--- Data for this task ---

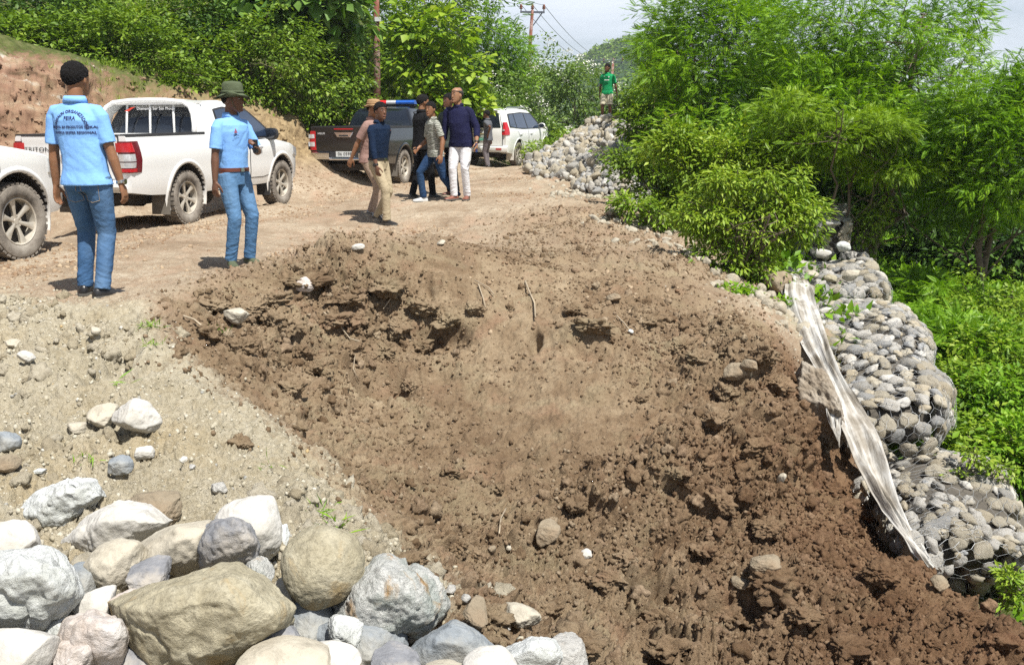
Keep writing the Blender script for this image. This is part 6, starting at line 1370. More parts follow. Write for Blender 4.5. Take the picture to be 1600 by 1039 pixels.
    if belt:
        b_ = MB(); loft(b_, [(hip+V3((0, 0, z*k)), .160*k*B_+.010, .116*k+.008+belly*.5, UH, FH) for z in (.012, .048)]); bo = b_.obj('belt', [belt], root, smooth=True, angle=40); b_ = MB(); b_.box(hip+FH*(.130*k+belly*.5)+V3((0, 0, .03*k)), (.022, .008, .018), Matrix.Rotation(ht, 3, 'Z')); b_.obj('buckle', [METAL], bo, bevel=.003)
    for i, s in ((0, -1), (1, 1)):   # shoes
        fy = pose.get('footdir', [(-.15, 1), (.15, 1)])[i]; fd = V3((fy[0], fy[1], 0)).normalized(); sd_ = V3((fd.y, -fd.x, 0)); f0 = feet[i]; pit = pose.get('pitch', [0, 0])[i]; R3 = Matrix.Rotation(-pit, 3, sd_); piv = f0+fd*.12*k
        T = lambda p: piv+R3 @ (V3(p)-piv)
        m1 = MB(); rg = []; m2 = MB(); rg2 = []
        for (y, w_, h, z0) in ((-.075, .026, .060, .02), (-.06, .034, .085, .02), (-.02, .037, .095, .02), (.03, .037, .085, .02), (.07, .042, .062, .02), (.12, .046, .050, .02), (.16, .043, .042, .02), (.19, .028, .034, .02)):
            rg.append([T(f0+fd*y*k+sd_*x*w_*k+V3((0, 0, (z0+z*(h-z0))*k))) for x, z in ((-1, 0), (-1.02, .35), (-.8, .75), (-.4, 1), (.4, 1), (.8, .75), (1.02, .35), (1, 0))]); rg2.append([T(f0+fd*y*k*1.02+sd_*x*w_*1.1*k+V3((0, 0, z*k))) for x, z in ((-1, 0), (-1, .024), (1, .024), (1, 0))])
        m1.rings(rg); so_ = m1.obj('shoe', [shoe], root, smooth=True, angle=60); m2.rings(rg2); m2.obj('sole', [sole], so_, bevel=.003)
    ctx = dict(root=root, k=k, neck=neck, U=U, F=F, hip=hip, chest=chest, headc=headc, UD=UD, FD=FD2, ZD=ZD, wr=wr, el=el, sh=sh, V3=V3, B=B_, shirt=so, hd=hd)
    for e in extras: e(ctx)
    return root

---
--- Data for this task ---

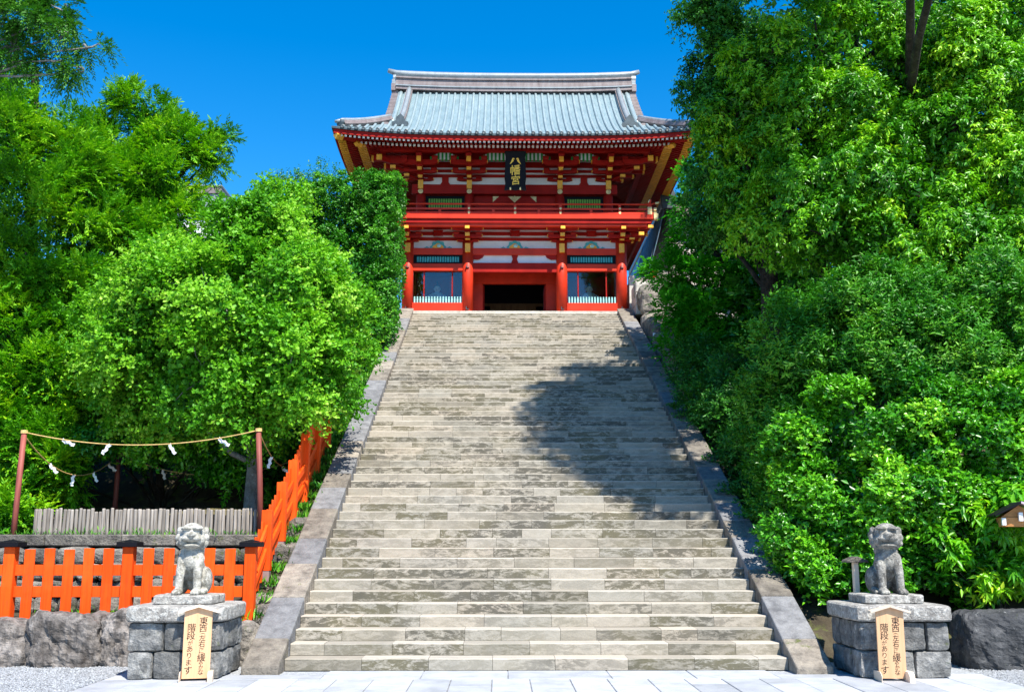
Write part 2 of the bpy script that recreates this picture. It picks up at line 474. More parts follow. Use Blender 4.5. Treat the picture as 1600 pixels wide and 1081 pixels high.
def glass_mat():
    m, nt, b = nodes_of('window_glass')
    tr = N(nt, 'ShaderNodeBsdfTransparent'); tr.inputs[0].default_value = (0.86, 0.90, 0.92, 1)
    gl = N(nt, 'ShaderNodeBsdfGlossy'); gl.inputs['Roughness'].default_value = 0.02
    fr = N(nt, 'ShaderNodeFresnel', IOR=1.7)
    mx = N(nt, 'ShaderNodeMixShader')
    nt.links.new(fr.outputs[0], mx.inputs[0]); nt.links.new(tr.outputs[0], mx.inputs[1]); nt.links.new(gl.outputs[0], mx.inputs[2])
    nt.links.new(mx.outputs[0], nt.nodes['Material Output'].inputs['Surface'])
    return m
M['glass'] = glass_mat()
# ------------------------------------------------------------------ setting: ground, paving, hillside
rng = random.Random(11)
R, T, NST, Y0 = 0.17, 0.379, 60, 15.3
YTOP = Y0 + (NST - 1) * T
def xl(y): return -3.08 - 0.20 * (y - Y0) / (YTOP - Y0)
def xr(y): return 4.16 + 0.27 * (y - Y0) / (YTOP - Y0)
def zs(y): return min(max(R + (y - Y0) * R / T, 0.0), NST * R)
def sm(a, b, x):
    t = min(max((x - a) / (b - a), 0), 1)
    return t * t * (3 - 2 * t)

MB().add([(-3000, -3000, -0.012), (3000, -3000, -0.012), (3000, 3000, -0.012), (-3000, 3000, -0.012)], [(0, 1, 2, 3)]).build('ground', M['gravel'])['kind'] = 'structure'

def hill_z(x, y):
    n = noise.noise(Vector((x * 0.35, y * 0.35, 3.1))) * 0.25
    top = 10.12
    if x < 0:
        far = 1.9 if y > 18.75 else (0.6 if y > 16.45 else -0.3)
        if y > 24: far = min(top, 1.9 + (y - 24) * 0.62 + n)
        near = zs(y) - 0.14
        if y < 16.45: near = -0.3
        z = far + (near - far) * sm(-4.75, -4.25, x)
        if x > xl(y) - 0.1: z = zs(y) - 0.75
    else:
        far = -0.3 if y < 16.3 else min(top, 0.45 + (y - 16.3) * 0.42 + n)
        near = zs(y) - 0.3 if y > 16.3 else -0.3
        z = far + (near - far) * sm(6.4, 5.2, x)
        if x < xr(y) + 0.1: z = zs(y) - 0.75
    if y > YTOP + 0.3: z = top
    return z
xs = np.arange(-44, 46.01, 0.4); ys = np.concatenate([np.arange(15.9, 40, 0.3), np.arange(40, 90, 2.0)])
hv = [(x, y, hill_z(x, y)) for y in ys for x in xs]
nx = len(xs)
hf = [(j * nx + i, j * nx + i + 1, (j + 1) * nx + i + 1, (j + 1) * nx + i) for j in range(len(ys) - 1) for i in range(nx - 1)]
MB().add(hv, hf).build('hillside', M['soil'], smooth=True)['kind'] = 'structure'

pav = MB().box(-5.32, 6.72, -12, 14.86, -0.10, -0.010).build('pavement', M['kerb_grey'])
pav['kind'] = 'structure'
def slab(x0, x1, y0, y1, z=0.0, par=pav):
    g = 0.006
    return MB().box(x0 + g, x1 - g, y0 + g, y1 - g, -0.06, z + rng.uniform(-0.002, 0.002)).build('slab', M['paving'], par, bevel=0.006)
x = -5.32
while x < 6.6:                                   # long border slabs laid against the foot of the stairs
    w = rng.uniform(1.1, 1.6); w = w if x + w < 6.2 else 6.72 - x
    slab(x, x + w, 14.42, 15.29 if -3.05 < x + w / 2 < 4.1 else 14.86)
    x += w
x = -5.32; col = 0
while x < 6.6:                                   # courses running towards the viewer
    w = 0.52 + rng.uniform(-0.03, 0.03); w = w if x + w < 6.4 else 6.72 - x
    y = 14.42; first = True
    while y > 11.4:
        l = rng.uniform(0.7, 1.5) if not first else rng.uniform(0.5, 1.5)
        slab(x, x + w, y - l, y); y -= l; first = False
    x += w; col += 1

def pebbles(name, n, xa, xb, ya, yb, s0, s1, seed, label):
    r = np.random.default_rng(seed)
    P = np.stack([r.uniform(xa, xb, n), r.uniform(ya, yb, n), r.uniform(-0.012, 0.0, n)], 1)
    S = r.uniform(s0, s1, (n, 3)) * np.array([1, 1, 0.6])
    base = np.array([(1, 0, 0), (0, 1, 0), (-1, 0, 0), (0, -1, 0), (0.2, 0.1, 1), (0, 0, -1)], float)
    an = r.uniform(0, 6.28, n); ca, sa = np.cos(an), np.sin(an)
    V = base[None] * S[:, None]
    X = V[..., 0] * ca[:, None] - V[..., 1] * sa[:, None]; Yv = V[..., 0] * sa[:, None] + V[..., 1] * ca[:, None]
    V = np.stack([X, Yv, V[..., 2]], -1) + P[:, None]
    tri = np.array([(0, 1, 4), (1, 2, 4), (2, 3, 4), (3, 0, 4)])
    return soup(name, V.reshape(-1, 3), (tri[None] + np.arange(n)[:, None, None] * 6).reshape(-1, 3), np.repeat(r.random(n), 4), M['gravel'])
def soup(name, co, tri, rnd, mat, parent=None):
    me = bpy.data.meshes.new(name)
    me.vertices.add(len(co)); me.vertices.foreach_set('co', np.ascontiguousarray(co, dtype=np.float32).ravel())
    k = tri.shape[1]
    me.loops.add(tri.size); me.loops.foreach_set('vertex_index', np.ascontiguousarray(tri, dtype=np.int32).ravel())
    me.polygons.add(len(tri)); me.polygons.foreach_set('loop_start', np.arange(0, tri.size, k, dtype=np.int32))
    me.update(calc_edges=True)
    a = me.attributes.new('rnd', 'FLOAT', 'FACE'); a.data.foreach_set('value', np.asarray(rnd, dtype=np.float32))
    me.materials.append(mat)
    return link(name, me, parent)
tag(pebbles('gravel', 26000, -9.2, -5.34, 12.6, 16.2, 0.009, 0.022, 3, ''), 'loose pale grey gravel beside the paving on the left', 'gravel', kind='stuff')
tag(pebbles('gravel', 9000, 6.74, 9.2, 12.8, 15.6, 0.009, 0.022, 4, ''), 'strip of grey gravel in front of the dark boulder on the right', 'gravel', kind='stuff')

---
--- Data for this task ---

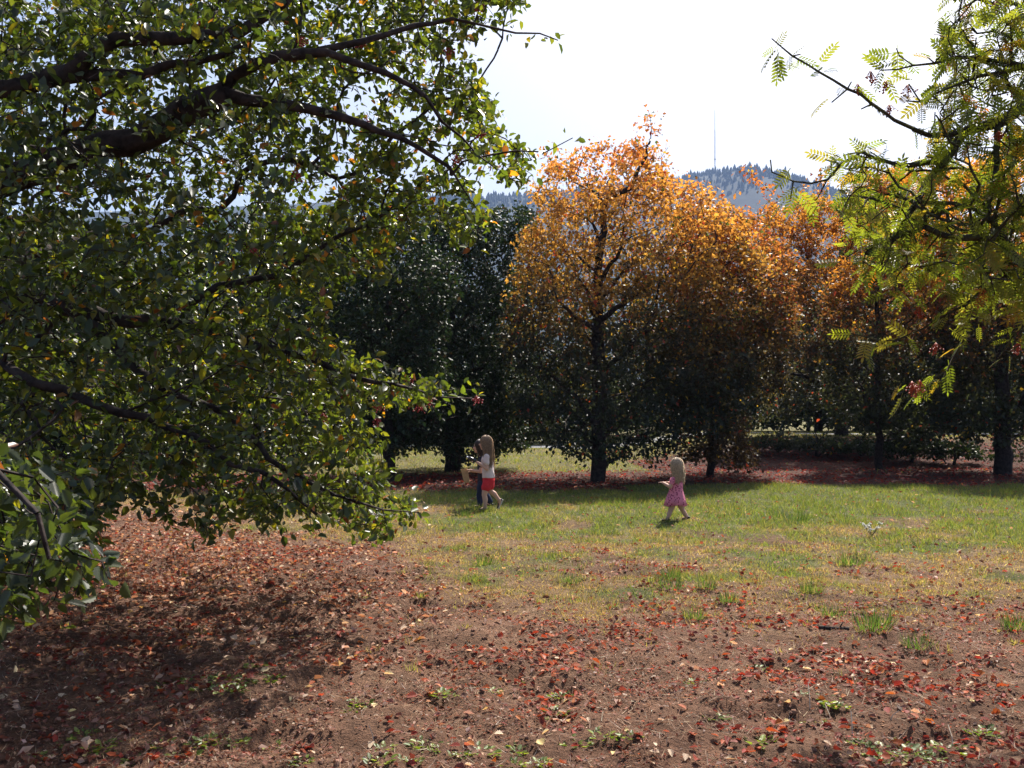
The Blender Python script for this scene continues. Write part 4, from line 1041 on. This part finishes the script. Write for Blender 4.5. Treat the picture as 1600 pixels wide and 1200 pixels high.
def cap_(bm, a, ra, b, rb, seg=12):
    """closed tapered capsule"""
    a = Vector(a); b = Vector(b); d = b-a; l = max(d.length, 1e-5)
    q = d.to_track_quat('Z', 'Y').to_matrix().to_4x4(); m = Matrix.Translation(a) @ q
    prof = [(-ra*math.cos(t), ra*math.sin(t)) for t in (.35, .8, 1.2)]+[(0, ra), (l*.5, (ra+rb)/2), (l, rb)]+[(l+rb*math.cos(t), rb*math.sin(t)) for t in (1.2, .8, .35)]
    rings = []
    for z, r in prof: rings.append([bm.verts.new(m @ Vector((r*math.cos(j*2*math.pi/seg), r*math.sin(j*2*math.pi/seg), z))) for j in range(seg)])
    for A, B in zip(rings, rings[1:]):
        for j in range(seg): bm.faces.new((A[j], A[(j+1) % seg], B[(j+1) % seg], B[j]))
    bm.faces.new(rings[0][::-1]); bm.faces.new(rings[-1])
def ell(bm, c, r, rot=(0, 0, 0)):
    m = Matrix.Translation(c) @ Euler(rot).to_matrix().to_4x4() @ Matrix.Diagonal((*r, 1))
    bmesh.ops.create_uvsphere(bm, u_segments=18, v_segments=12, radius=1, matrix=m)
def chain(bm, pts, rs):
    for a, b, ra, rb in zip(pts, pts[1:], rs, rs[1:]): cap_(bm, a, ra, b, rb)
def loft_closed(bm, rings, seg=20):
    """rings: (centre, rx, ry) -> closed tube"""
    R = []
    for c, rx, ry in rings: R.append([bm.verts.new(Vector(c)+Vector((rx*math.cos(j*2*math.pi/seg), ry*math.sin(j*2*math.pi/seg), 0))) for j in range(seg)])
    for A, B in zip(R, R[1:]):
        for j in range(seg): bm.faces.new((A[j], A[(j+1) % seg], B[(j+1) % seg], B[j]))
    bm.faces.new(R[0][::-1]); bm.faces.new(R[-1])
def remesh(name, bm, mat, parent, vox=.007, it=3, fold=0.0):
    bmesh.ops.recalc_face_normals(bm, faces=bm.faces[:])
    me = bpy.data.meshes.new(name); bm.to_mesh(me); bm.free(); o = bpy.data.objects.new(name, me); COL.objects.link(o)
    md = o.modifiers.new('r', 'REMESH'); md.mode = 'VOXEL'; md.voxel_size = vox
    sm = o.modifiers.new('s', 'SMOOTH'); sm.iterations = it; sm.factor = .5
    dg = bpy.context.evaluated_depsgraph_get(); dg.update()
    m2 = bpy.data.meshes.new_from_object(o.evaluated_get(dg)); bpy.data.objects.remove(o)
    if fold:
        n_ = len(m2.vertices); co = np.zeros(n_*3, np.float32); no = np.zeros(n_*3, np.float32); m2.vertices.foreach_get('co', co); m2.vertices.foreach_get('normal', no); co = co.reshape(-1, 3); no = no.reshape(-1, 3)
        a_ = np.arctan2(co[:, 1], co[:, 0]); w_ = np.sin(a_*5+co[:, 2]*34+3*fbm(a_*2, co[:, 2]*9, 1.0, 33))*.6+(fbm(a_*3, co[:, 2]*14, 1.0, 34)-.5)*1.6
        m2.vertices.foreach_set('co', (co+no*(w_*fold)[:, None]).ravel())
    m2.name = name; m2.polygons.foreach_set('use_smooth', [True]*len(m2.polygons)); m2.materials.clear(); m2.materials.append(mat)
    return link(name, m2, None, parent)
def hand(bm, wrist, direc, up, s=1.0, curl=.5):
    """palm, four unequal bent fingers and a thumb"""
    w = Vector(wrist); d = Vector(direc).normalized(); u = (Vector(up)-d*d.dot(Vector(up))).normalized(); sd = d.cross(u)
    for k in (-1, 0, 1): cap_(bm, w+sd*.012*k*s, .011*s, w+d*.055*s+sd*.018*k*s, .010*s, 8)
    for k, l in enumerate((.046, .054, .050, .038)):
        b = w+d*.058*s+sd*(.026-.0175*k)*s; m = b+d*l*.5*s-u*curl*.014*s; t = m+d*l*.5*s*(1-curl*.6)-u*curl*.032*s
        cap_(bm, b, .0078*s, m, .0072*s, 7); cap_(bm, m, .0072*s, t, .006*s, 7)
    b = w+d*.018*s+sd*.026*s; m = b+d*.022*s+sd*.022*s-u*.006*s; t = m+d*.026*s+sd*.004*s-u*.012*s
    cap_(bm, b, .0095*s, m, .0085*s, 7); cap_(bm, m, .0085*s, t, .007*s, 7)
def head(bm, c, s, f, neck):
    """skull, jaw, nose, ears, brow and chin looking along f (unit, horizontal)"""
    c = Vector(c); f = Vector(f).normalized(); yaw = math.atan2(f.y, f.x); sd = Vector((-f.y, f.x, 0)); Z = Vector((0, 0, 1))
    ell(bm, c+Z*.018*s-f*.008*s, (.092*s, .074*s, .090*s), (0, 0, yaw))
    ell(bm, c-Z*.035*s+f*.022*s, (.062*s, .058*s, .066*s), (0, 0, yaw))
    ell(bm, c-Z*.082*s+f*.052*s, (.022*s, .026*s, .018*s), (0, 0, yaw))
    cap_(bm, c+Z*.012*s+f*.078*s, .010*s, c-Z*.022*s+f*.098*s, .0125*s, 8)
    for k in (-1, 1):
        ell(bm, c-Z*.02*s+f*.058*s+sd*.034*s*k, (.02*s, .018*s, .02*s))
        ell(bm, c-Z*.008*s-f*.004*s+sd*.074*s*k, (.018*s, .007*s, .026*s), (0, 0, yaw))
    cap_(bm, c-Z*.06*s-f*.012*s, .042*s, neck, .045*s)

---

_Written request_: Copy all lines from the material that include "wide".

_Solution for this task_:
Write part 2 of the bpy script that recreates this picture. It picks up at line 474. More parts follow. Use Blender 4.5. Treat the picture as 1600 pixels wide and 1081 pixels high.
The Blender Python script for this scene continues. Write part 4, from line 1041 on. This part finishes the script. Write for Blender 4.5. Treat the picture as 1600 pixels wide and 1200 pixels high.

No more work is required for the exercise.